Tuesday, June 18, 2024

Russia voices annoyance with Azerbaijan, Armenia over elections in Ukraine, Nagorno-Karabakh

Russia has protested to Azerbaijan over comments it made about regional elections in areas of Ukraine claimed by Moscow, Foreign Ministry spokeswoman Maria Zakharova said on Wednesday. She also accused Armenia of making "unacceptable and harmful" statements that were damaging to the prospects for a peace settlement between Yerevan and Baku over the breakaway territory of Nagorno-Karabakh.

Zakharova’s comments reflected a sharp worsening of Russia’s relations with both countries, which have fought two wars in the three decades since the collapse of the Soviet Union.

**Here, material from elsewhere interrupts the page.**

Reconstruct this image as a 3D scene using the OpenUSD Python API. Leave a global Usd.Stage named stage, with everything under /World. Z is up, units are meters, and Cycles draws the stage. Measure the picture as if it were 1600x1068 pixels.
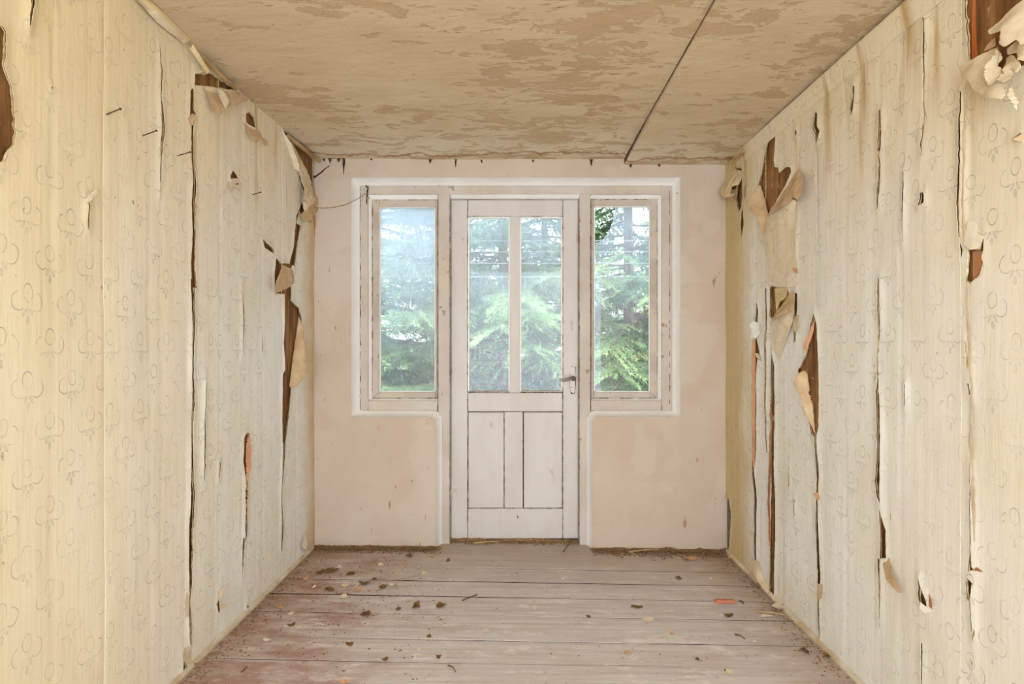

Distracted by the war in Ukraine, Moscow is struggling to maintain its position as the leading power and security guarantor in the region.

At the weekend, Azerbaijan released a statement on what it called “sham ‘elections’ in certain territories of Ukraine” – a reference to votes that Russia was holding in four partly occupied regions of Ukraine that it claimed as its own after invading its neighbour last year.

The Azerbaijani statement said the Russian vote was taking place in areas internationally recognised as part of Ukraine and was therefore legally void.

Zakharova told reporters that Russia had lodged a diplomatic protest because the comments were “unacceptable to us and do not correspond to the allied nature of relations between our countries”.

“We proceed from the fact that Baku should treat the territorial integrity of our country with the same respect that Baku expects from us, when it comes to the territorial integrity of Azerbaijan,” she added.

Tensions between Armenia and Azerbaijan have risen in the past week, with each side accusing the other of building up troop concentrations near their borders.

Armenia has accused Russia, which has maintained a peacekeeping force in the region since the last war in 2020, of failing to protect it against what it calls Azerbaijani aggression.

Zakharova stated Armenia’s recent statements had an “unfriendly character” and were damaging to the peace process over Nagorno-Karabakh.

The territory is internationally recognised as part of Azerbaijan but is mostly populated by ethnic Armenians who broke away from Baku in a war in the 1990s.